Transbay bus history

Unlike most transit agencies, AC Transit operates a large network of buses from the East Bay to San Francisco. The operation was inherited from the Key System, a private company that once ran interurban trains across the Bay on the Bay Bridge. For more than 50 years, AC Transit kept the same lettering scheme from the Key system. Although AC Transit provided more and longer Transbay routes than the Key system, lines like B, C, E, and F continue to serve the same communities as Key rail cars.

1967 AC Transit Map

AC Transit had the largest Transbay operation in the 60s before the opening of BART (as shown in map above), and the network was largely maintained after the opening of BART’s Transbay Tube in 1974. However, there were criticisms that AC Transit’s Transbay routes duplicated BART, which began even before the Key System abandoned rail service on the bridge (Check out this report for detailed history) and BART was still in conceptual planning stage. AC Transit did not want to abandon its profitable Transbay operation to BART and accept the secondary role of being a feeder system to BART.

Of course things have changed over the decades. AC Transit’s Transbay operation is no longer profitable, and according to the analysis, it is using more resources than the ridership demand. On the other hand, we no longer believe that there should be a single transit mode to get people across the Bay. Also because of BART’s Transbay Tube capacity is also getting closer to the limit, rethinking and reinvesting the Transbay bus service could open up new transit market and increase transit ridership beyond BART’s capacity.

Route analysis

AC Transit traditionally focused on providing a one-seat ride service from the neighborhoods to San Francisco, to differentiate from the BART system of limited stops. Although by itself a single seat ride is favorable, doing so from low density areas requires long local stop segments. Such segments result in long travel times which turn riders away and increase operating cost.

According to the route-by-route analysis (here), the most productive routes and segments cover areas that have sufficient density, far from BART stations, or have easy park and ride access. Those areas include Solano Avenue in Albany, Park Blvd/Glen View in Oakland, Gilman Street in Berkeley, Downtown Emeryville, MacArthur Blvd, City of Alameda, and the City of Newark. The formerly Key System routes like B, C, and E are considered less productive because of the close distance to nearby BART stations.

AC Transit operates three all-day Transbay routes: F, NL, and O. These routes are different than the commute routes because local fares and charged for local trips, and thus they carry significantly more local riders than the commute routes. Over 60% of the ridership for lines F and NL is local ridership. Less than 30% of line O ridership is local.

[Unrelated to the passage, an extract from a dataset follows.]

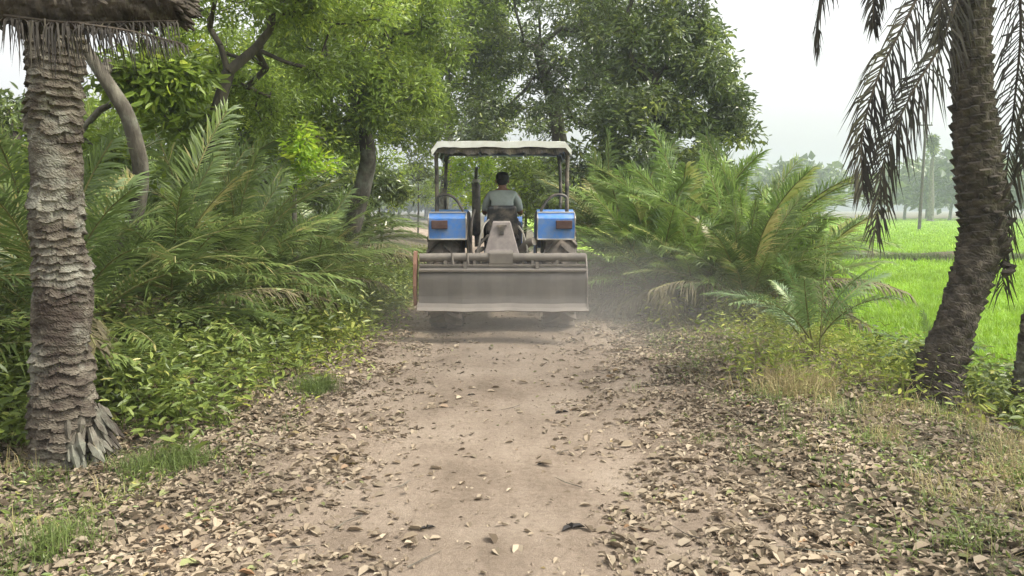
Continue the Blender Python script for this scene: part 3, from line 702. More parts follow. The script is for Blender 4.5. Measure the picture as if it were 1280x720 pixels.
def wheel(name, x, y, Rr, W, lugs, big):
    w = MB()
    s = 1 if x > 0 else -1
    lathe_x(w, [(-W * .42, Rr * .60), (-W * .30, Rr * .55), (-.02, Rr * .52), (.02 * s, Rr * .2), (.05 * s, 0.005), (.08 * s, 0.005), (.07 * s, Rr * .2), (.05, Rr * .50), (W * .30, Rr * .57), (W * .42, Rr * .62)][::1], 40, closed=False)
    for k in range(8):
        a = k * math.pi / 4; tube(w, [(.06 * s, math.cos(a) * Rr * .15, math.sin(a) * Rr * .15), (.10 * s, math.cos(a) * Rr * .15, math.sin(a) * Rr * .15)], .014, 6)
    wo = w.build(name, M['rim'], tr, smooth=True); wo.location = (x, y, Rr)
    t_ = MB()
    c = Rr * .93
    lathe_x(t_, [(-W * .40, Rr * .60), (-W * .5, Rr * .68), (-W * .5, Rr * .80), (-W * .44, c * .97), (-W * .25, c), (0, c * 1.008), (W * .25, c), (W * .44, c * .97), (W * .5, Rr * .80), (W * .5, Rr * .68), (W * .40, Rr * .60), (0, Rr * .57)], 64)
    for k in range(lugs):
        for sg in (-1, 1):
            a0 = 2 * math.pi * (k + (0 if sg > 0 else .5)) / lugs; pts = []
            for u in (0.02, .5, .93, 1.0):
                aa = a0 + u * .30 * (1 if big else .5); rr_ = (c if u < .9 else c * .96)
                pts.append((sg * W * .5 * u, aa, rr_))
            wd = (.030 if big else .02)
            v = []; f = []
            for q, (lx, aa, r_) in enumerate(pts):
                for da, hh in ((-1, -.01), (1, -.01), (.7, Rr - c), (-.7, Rr - c)):
                    a_1 = aa + da * wd / Rr; rr = r_ + hh; v.append((lx, math.cos(a_1) * rr, math.sin(a_1) * rr))
                if q: b = (q - 1) * 4; f += [(b + e, b + (e + 1) % 4, b + 4 + (e + 1) % 4, b + 4 + e) for e in range(4)]
            n_ = len(v); f += [(0, 3, 2, 1), (n_ - 4, n_ - 3, n_ - 2, n_ - 1)]
            t_.add(v, f, .5)
    t_.build('tyre', M['rubber'], wo)
for sx in (-1, 1):
    wheel('rear_wheel', .70 * sx, 0, .69, .40, 20, True); wheel('front_wheel', .60 * sx, 2.02, .37, .20, 16, False)
    # mudguard: rear face panel, sloped top, arc over the tyre, inner side plate
    f = MB(); xa, xb = (.42 * sx, .86 * sx)
    out = [(-.66, 1.15), (-.68, 1.40), (-.60, 1.455), (-.30, 1.50), (.10, 1.47), (.42, 1.30), (.62, 1.00)]
    inn = [(.60, .985), (.40, 1.28), (.09, 1.448), (-.30, 1.478), (-.59, 1.433), (-.655, 1.39), (-.637, 1.15)]
    prism(f, out + inn, min(xa, xb), max(xa, xb))
    fo = f.build('mudguard', M['blue'], tr, bevel=.006)
    tm = MB(); tube(tm, [(xa, -.672, 1.15), (xa, -.692, 1.40), (xa, -.605, 1.468), (xb, -.605, 1.468), (xb, -.692, 1.40), (xb, -.672, 1.15)], .009, 6); tube(tm, [(xa, -.668, 1.152), (xb, -.668, 1.152)], .010, 6)
    tm.build('edge_trim', M['rim'], fo)
    sp = MB(); prism(sp, [(-.655, 1.15), (-.655, 1.40), (-.59, 1.44), (-.30, 1.483), (.10, 1.455), (.40, 1.285), (.60, .99), (.5, .78), (-.1, .78), (-.4, .9)], min(xa - .012 * sx, xa), max(xa - .012 * sx, xa))
    sp.build('side_plate', M['black'], fo)
    l = MB(); lx = .73 * sx; box(l, (lx, -.695, 1.325), (.19, .05, .10)); l.build('tail_light', M['lamp'], fo, bevel=.008)
    h = MB(); hx = lambda k: k * sx
    hp = spline([(hx(.78), -.55, 1.44), (hx(.775), -.55, 1.60), (hx(.74), -.55, 1.665), (hx(.62), -.55, 1.67), (hx(.53), -.55, 1.60), (hx(.47), -.55, 1.50), (hx(.465), -.55, 1.44)], 30)
    tube(h, hp, .017, 8); h.build('grab_rail', M['black'], fo, smooth=True)
    for yy_ in (-.50, .62):
        p = MB(); q = MB()
        if yy_ < 0: tube(p, spline([(.775 * sx, yy_, 1.43), (.775 * sx, yy_, 1.9), (.775 * sx, yy_, 2.16), (.71 * sx, yy_, 2.24)], 14), .024, 8)
        else: tube(p, spline([(.76 * sx, yy_, .95), (.77 * sx, yy_, 1.6), (.745 * sx, yy_, 2.16), (.68 * sx, yy_, 2.23)], 14), .022, 8)
        p.build('canopy_post', M['black'], tr, smooth=True)
    p = MB(); tube(p, [(.34 * sx, -.25, .62), (.36 * sx, -.8, .60), (.40 * sx, -1.16, .60)], .025, 8); p.build('lower_link', M['iron'], tr)
    p = MB(); tube(p, [(.24 * sx, -.2, 1.02), (.30 * sx, -.5, 1.0)], .03, 8); tube(p, [(.30 * sx, -.5, 1.0), (.36 * sx, -.75, .61)], .017, 8); p.build('lift_arm', M['iron'], tr)
# canopy
rf = MB(); nx = 25
def roof_z(u): return 2.315 - .10 * np.clip((abs(u) - .88) / .12, 0, 1) ** 2
us = np.linspace(-1, 1, nx); ys = np.linspace(-.78, .85, 13)
x_, y_ = np.meshgrid(us, ys, indexing='ij')
zt = roof_z(x_) - .03 * ((y_ - .03) / .8) ** 2 + .004 * np.sin(x_ * 9 + y_ * 11)
top = np.stack([x_ * .805, y_, zt], -1); bot = top - [0, 0, .03]
def grid_faces(n, m, flip=False):
    i, j = np.meshgrid(np.arange(n - 1), np.arange(m - 1), indexing='ij')
    q = np.stack([i * m + j, (i + 1) * m + j, (i + 1) * m + j + 1, i * m + j + 1], -1).reshape(-1, 4)
    return q[:, ::-1] if flip else q
rf.add(top.reshape(-1, 3), grid_faces(nx, 13)); rf.add(bot.reshape(-1, 3), grid_faces(nx, 13, True))
for e in (0, -1):
    a = top[:, e]; b = a - [0, 0, .07] - np.stack([0 * us, 0 * us, .004 * np.sin(us * 11) + .002 * np.sin(us * 31)], -1)
    yo = np.array([0, -.008 if e == 0 else .008, 0])
    v = np.concatenate([a + yo, b + yo, a - yo, b - yo]); k = nx
    fa = [(i, i + 1, k + i + 1, k + i) for i in range(k - 1)] + [(2 * k + i, 3 * k + i, 3 * k + i + 1, 2 * k + i + 1) for i in range(k - 1)] + [(k + i, k + i + 1, 3 * k + i + 1, 3 * k + i) for i in range(k - 1)]
    rf.add(v, fa)
    a = top[e, :]; s_ = -1 if e == 0 else 1; b = a - [0, 0, .06]; xo = np.array([.008 * s_, 0, 0])
    v = np.concatenate([a + xo, b + xo, a - xo, b - xo]); k = 13
    rf.add(v, [(i, i + 1, k + i + 1, k + i) for i in range(k - 1)] + [(2 * k + i, 3 * k + i, 3 * k + i + 1, 2 * k + i + 1) for i in range(k - 1)])
ro = rf.build('canopy', M['roof'], tr, smooth=False)
fr = MB()
for yy_ in (-.70, -.5, .05, .62, .77): tube(fr, spline([(-.775, yy_, 2.13), (-.735, yy_, 2.21), (-.6, yy_, 2.235), (.6, yy_, 2.235), (.735, yy_, 2.21), (.775, yy_, 2.13)], 24), .020, 6)
for xx_ in (-.74, -.3, .3, .74): tube(fr, [(xx_, -.74, 2.215), (xx_, .8, 2.215)], .018, 6)
fr.build('canopy_frame', M['black'], ro, smooth=True)
rg = MB()   # a torn strip of cloth lining hanging under the rear edge
us = np.linspace(-.78, .78, 60); hh = .03 + .03 * np.abs(np.sin(us * 13)) + .02 * np.random.default_rng(3).random(60)
a = np.stack([us, -.735 + 0 * us, 2.205 + 0 * us], -1); b = a - np.stack([0 * us, .01 * np.sin(us * 30), hh], -1)
rg.add(np.concatenate([a, b, a + [0, .006, 0], b + [0, .006, 0]]), [(i, i + 1, 61 + i, 60 + i) for i in range(59)] + [(120 + i, 180 + i, 181 + i, 121 + i) for i in range(59)] + [(60 + i, 61 + i, 181 + i, 180 + i) for i in range(59)])
rg.build('torn_lining', M['black'], ro)
# drive line and bonnet
b = MB(); box(b, (0, .15, .72), (.34, 1.0, .42)); box(b, (0, 1.3, .68), (.30, 1.6, .34)); tube(b, [(-.56, 0, .69), (.56, 0, .69)], .11, 16); tube(b, [(-.56, 2.02, .40), (.56, 2.02, .40)], .05, 10); box(b, (0, 2.02, .5), (.2, .2, .2)); b.build('chassis', M['iron'], tr, bevel=.015)
b = MB(); prism(b, [(.80, .88), (.80, 1.34), (1.0, 1.40), (1.9, 1.36), (2.45, 1.26), (2.52, 1.1), (2.5, .80), (1.6, .80)], -.26, .26); b.build('bonnet', M['blue'], tr, bevel=.03)
b = MB(); box(b, (0, 2.528, 1.0), (.40, .03, .30)); bo = b.build('front_grille', M['black'], tr, bevel=.006)
b = MB(); box(b, (0, .2, .80), (1.0, .9, .03)); box(b, (0, .2, .772), (.9, .1, .03)); b.build('footplate', M['iron'], tr)
b = MB(); tube(b, [(-.36, .70, 1.0), (-.36, .70, 1.14), (-.36, .70, 1.16), (-.36, .70, 1.82), (-.36, .70, 1.86)], [.025, .025, .058, .058, .03], 14); tube(b, spline([(-.36, .70, 1.84), (-.36, .70, 2.0), (-.35, .68, 2.06)], 8), .022, 8); tube(b, [(-.26, .9, 1.1), (-.36, .70, 1.05)], .025, 8)
eo = b.build('exhaust_stack', M['black'], tr, smooth=True)
b = MB(); tube(b, [(-.36, .70, 1.86), (-.36, .70, 1.90)], [.066, .045], 12); b.build('muffler_cap', M['rim'], eo)
b = MB(); box(b, (0, .72, 1.22), (.42, .12, .34)); b.build('dashboard', M['black'], tr, bevel=.02)
st = MB(); tube(st, [(0, .70, 1.28), (0, .50, 1.47)], .02, 8); so = st.build('steering_column', M['black'], tr)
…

Some of the routes have a significantly more afternoon ridership than morning ridership. Such difference most likely is the result of casual carpooling, where drivers and passengers are more likely to meet up in the morning to get through the toll plaza faster and save money on tolls, but unlikely to do the same on the return trip.

Future of Transbay Bus

Unlike a new rail line, bus systems often plan based on reactions, like adding trips due to crowded buses and reducing service because of low ridership. With new information, this is an opportunity for AC Transit to start planning a new network clean slate. If AC Transit chooses that path, routes that are direct descendants of the Key System would likely be discontinued or modified to be a BART feeder.

This is also an opportunity to consider infrastructure improvements to make highways like I-580 more transit friendly. Since we most likely won’t have enough funding for a second Transbay Tube, highways present the best chance to add transit capacity. Los Angeles, San Diego, and Phoenix have developed some good infrastructure for a highway based bus system.